Faisons cependant ici une remarque essentielle, c'est que pendant longtemps le Pays de Vaud a prétendu être régi par des coutumes non écrites, et que, même sous les ducs de Savoie, on y a conservé l'habitude de prouver le droit par le témoignage des prud'hommes connus sous le nom de Coutumiers. Tout s'accorde pour faire présumer que cet usage remonte aux temps les plus reculés. La persistance de l'usage des Plaids-généraux, dont le nom même appartient à l'époque carlovingienne, est là pour attester la haute antiquité de nos coutumes nationales et le soin tout particulier avec lequel on les a conservées de génération en génération. On donnait le nom de Plaid-général, placitum generale, à l'assemblée des citoyens de la commune, qui se réunissaient sous la présidence du préposé du seigneur, pour juger les contestations, décider les affaires publiques et exécuter en commun les décisions ou les corvées dont on était convenu. Plus tard on a aussi donné le même nom à la rédaction écrite des coutumes locales, et cette dénomination caractéristique s'est conservée fort longtemps dans certaines communes ecclésiastiques, telles que Romainmôtier, Apples et Baulmes. Elle s'est conservée particulièrement à Lausanne, où elle a subsisté jusqu'au commencement du XIXe siècle. Le dernier Plaid-général de cette ville, qui porte la date de 1613, n'a été abrogé qu'en 1821, pour faire place au nouveau code civil du canton de Vaud.

Ceux qui connaissent de près la puissance de vitalité dont l'élément communal est doué en Suisse, et les habitudes remarquables d'ordre et d'indépendance qui caractérisent nos plus petites administrations de villages, n'auront pas de peine à admettre que de tout temps nos communes ont joui d'une grande liberté, et que de tout temps elles ont été régies par des coutumes et des usages plus forts que les lois et les chartes écrites. Certaines libertés que l'on croit avoir été inventées hier, sont aussi vieilles que le monde. Elles reposent sur des éléments de la nature humaine supérieurs aux variations éphémères de la politique. Les libertés communales, en particulier, qui sont la base la plus solide de l'édifice social, peuvent se rencontrer sous des formes de gouvernement très différentes. Elles dépendent avant tout des habitudes, des traditions et du caractère national.

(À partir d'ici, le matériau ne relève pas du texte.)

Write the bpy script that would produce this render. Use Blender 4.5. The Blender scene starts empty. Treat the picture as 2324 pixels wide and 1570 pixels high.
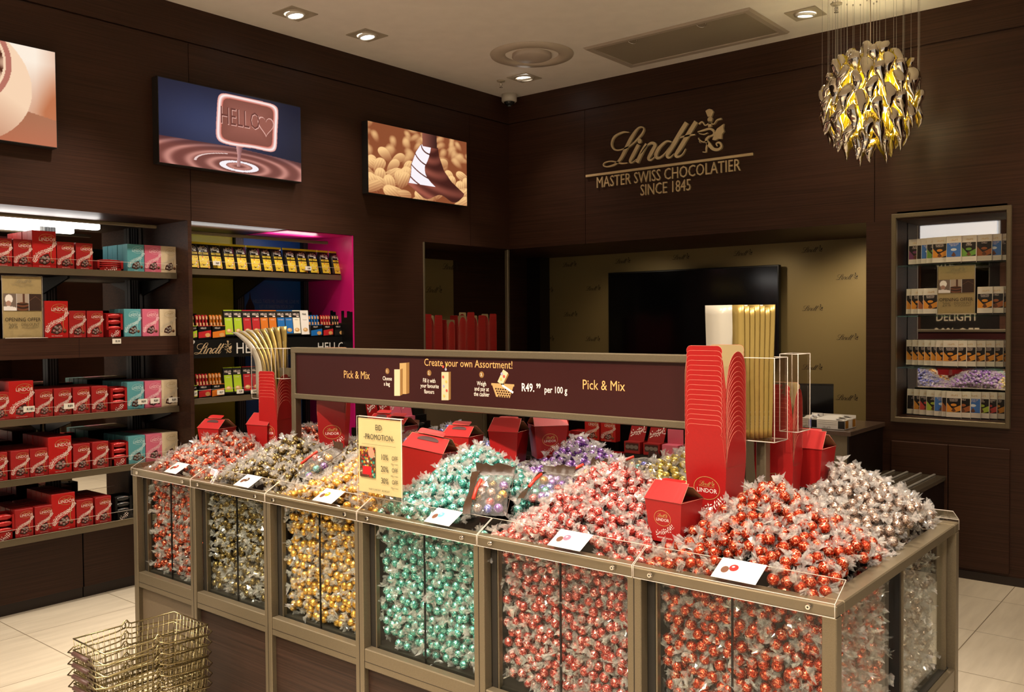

L'histoire de nos principales communes, et surtout celle de nos villes, mérite une attention toute spéciale. Cette branche de recherches a déjà donné lieu à des publications intéressantes, parmi lesquelles nous citerons la Chronique de Morat par M. Engelhard, l'Histoire d'Orbe par M. de Gingins, celle de Cossonay par M. de Charrière, celle d'Yverdon par M. Crottet. Nous voudrions voir multiplier encore davantage ces utiles monographies, et nous espérons que les villes de Vevey, Nyon, Morges, Moudon, Romont, Payerne, Avenches, trouveront bientôt aussi des historiens.